Under the current law, banks cannot only own brokerages, but they can use those brokerage firms to make trades in their proprietary accounts (accounts that belong to the bank rather than to brokerage clients). And therein lies the rub. Because commercial banks have the benefit of being able to borrow from the government at a discount, and because their depositors are federally insured, if they make securities trades that lose money they are actually being backed up by taxpayer dollars. Under the new proposals, that would come to an end.

The rules that the President proposed this morning would force banks to decide if they are commercial banks or something else. If they are commercial banks, they would be barred from using brokerage firms - including those that they own - from trading their own accounts. Any bank that does trade its own accounts would be barred from using the FED's discount window for borrowing funds. Banks that own brokerage firms would still be able to use those firms to make securities trades for their customers. Commercial banks would also be barred from owning or investing in hedge funds and private equity funds.

The proposal would not be a complete return to Glass-Steagle, but it would erect a shield to protect taxpayers from some of the abuses that they have been subjected to. In the days after Congress approved the bank bailout bill known as TARP, there was a rush by investment banks to change their status and become commercial banks. This allowed them to take money from the TARP fund while continuing to function largely as they had in the past. Companies that include Goldman Sachs and Morgan Stanley - traditional investment banks - would have to give up their commercial bank status if the proposal becomes law.

There is already partisan opposition to the proposal coming largely from the Republican Party. Rep. Scott Garrett, R-N.J. said, "The American people have rejected extreme government expansion into the private sector, be it in the health care, financial services or auto industry." As evidence, he used Tuesday's Republican upset in Massachusetts.

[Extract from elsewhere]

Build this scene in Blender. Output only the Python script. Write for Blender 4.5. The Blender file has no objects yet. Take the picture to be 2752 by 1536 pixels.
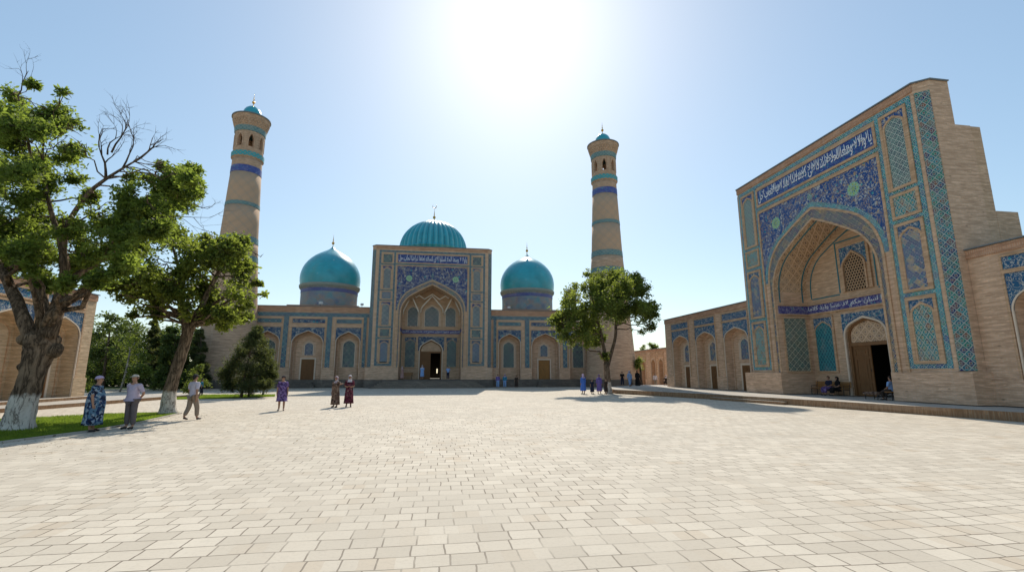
import bpy, bmesh, math, random
import numpy as np
from mathutils import Vector, Matrix, noise
PI = math.pi
R = math.radians
sc = bpy.context.scene
col = sc.collection
random.seed(7)

# ------------------------------------------------------------------ camera
F_PX, CX, CY, CAM_H = 1282.0, 1376.0, 768.0, 1.8
YAW, PITCH = 0.15303, 0.18054
cam = bpy.data.cameras.new('camera')
cam.sensor_width = 36; cam.lens = 36 * F_PX / 2752
cam.clip_end = 4000; cam.clip_start = .1
co = bpy.data.objects.new('camera', cam); col.objects.link(co)
co.location = (0, 0, CAM_H)
co.rotation_euler = (PI / 2 + PITCH, 0, -YAW)
sc.camera = co
_fw = Vector((math.sin(YAW) * math.cos(PITCH), math.cos(YAW) * math.cos(PITCH), math.sin(PITCH)))
_rt = Vector((math.cos(YAW), -math.sin(YAW), 0)); _up = _rt.cross(_fw)
def on_y(px, py, Y):          # survey helper: where a sight line meets a vertical plane of given depth
    d = _rt * (px - CX) - _up * (py - CY) + _fw * F_PX
    return Vector((0, 0, CAM_H)) + d * (Y / d.y)
def on_g(px, py, z=0.0):
    d = _rt * (px - CX) - _up * (py - CY) + _fw * F_PX
    return Vector((0, 0, CAM_H)) + d * ((z - CAM_H) / d.z)

# ------------------------------------------------------------------ light
SUN_AZ, SUN_EL = R(9.5), R(41)
SKY_G, SKY_S, SKY_V = .63, 1.14, 1.25
w = bpy.data.worlds.new('World'); sc.world = w; w.use_nodes = True
nt = w.node_tree; bg = nt.nodes['Background']
sky = nt.nodes.new('ShaderNodeTexSky'); sky.sky_type = 'NISHITA'
sky.sun_disc = False; sky.sun_elevation = SUN_EL; sky.sun_rotation = SUN_AZ
sky.altitude = 0; sky.air_density = 1.1; sky.dust_density = .6; sky.ozone_density = 4
gm = nt.nodes.new('ShaderNodeGamma'); gm.inputs[1].default_value = SKY_G
hs = nt.nodes.new('ShaderNodeHueSaturation'); hs.inputs['Saturation'].default_value = SKY_S; hs.inputs['Value'].default_value = SKY_V
nt.links.new(sky.outputs[0], gm.inputs[0]); nt.links.new(gm.outputs[0], hs.inputs['Color'])
tn = nt.nodes.new('ShaderNodeMix'); tn.data_type = 'RGBA'; tn.blend_type = 'MULTIPLY'; tn.inputs[0].default_value = 1; tn.inputs[7].default_value = (1.0, 1.03, .98, 1)
nt.links.new(hs.outputs[0], tn.inputs[6]); nt.links.new(tn.outputs[2], bg.inputs[0]); bg.inputs[1].default_value = 0.148
sl = bpy.data.lights.new('sun', 'SUN'); sl.energy = 3.3; sl.angle = R(.5); sl.color = (1, .93, .82)
so = bpy.data.objects.new('sun', sl); col.objects.link(so)
sd = Vector((math.sin(SUN_AZ) * math.cos(SUN_EL), math.cos(SUN_AZ) * math.cos(SUN_EL), math.sin(SUN_EL)))
so.rotation_euler = sd.to_track_quat('Z', 'Y').to_euler()
sc.view_settings.view_transform = 'Standard'; sc.view_settings.look = 'None'
sc.view_settings.exposure = 0.60; sc.view_settings.gamma = 1

# ------------------------------------------------------------------ node helper
class NT:
    def __init__(s, name, rough=.8, spec=.3):
        s.m = bpy.data.materials.new(name); s.m.use_nodes = True
        s.t = s.m.node_tree; s.b = s.t.nodes['Principled BSDF']
        s.b.inputs['Roughness'].default_value = rough
        s.b.inputs['Specular IOR Level'].default_value = spec
    def n(s, typ, **kw):
        x = s.t.nodes.new('ShaderNode' + typ)
        for k, v in kw.items(): setattr(x, k, v)
        return x
    def put(s, sock, v):
        if isinstance(v, bpy.types.NodeSocket): s.t.links.new(v, sock)
        elif v is not None:
            if hasattr(sock.default_value, '__len__') and not hasattr(v, '__len__'): v = (v, v, v)
            if hasattr(v, '__len__') and len(sock.default_value) == 4 and len(v) == 3: v = (*v, 1)
            sock.default_value = v
    def math(s, op, a, b=None, c=None, clamp=False):
        x = s.n('Math', operation=op, use_clamp=clamp)
        s.put(x.inputs[0], a)
        if b is not None: s.put(x.inputs[1], b)
        if c is not None: s.put(x.inputs[2], c)
        return x.outputs[0]
    def mix(s, f, a, b, blend='MIX'):
        x = s.n('Mix', data_type='RGBA', blend_type=blend)
        s.put(x.inputs[0], f); s.put(x.inputs[6], a); s.put(x.inputs[7], b)
        return x.outputs[2]
    def comb(s, x, y, z=0.0):
        c = s.n('CombineXYZ'); s.put(c.inputs[0], x); s.put(c.inputs[1], y); s.put(c.inputs[2], z)
        return c.outputs[0]
    def sep(s, v):
        c = s.n('SeparateXYZ'); s.put(c.inputs[0], v); return c.outputs
    def obj(s): return s.n('TexCoord').outputs['Object']
    def noise(s, v, scale=1, detail=2, rough=.5, dist=0):
        x = s.n('TexNoise'); s.put(x.inputs['Vector'], v); x.inputs['Scale'].default_value = scale
        x.inputs['Detail'].default_value = detail; x.inputs['Roughness'].default_value = rough
        x.inputs['Distortion'].default_value = dist
        return x.outputs['Fac']
    def voro(s, v, scale=1, feature='F1', rnd=1.0):
        x = s.n('TexVoronoi', feature=feature); s.put(x.inputs['Vector'], v); x.inputs['Scale'].default_value = scale
        if 'Randomness' in x.inputs: x.inputs['Randomness'].default_value = rnd
        return x.outputs
    def ramp(s, f, stops, interp='LINEAR'):
        x = s.n('ValToRGB'); r = x.color_ramp; r.interpolation = interp
        while len(r.elements) < len(stops): r.elements.new(.5)
        for e, (p, c) in zip(r.elements, stops): e.position = p; e.color = (*c, 1) if len(c) == 3 else c
        s.put(x.inputs[0], f); return x.outputs[0]
    def lt(s, a, b, soft=.02):                    # 1 where a<b, soft edge
        x = s.n('MapRange'); s.put(x.inputs[0], a); s.put(x.inputs[1], b); s.put(x.inputs[2], s.math('ADD', b, soft))
        x.inputs[3].default_value = 1; x.inputs[4].default_value = 0; return x.outputs[0]
    def color(s, c): s.put(s.b.inputs['Base Color'], c)
    def bump(s, h, strength=.4, dist=.02):
        x = s.n('Bump'); x.inputs['Strength'].default_value = strength; x.inputs['Distance'].default_value = dist
        s.put(x.inputs['Height'], h); s.t.links.new(x.outputs[0], s.b.inputs['Normal'])
    def uz(s, k=1.0):                             # wall coordinates from object space: along, up
        o = s.sep(s.obj()); return s.math('MULTIPLY_ADD', o[1], k, o[0]), o[2]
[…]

But Garrett's statement is only partially true. Tuesday's election results were actually a rejection of both party's big government, big spending activities. It is doubtful that most citizens would support the current deregulated banking environment, regardless of party affiliation, after being made aware that taxpayer dollars are being put at risk needlessly. Politicians that don't understand this might be better served by retiring. The President's proposal this morning appears to be a common sense approach to put up a firewall between tax dollars and risky trading activity.

Even so, there are other aspects of the proposed bill which rightfully warrant opposition. One of the items that the President wants included in the bill is a tax on large banks to help repay TARP funds. But that proposal would actually tax banks that didn't participate in TARP. And any tax levied against banks would eventually be passed down to consumers in the form of higher fees. The end result for citizens would be the same as an across the board income tax hike and would have little if any affect on the banks themselves.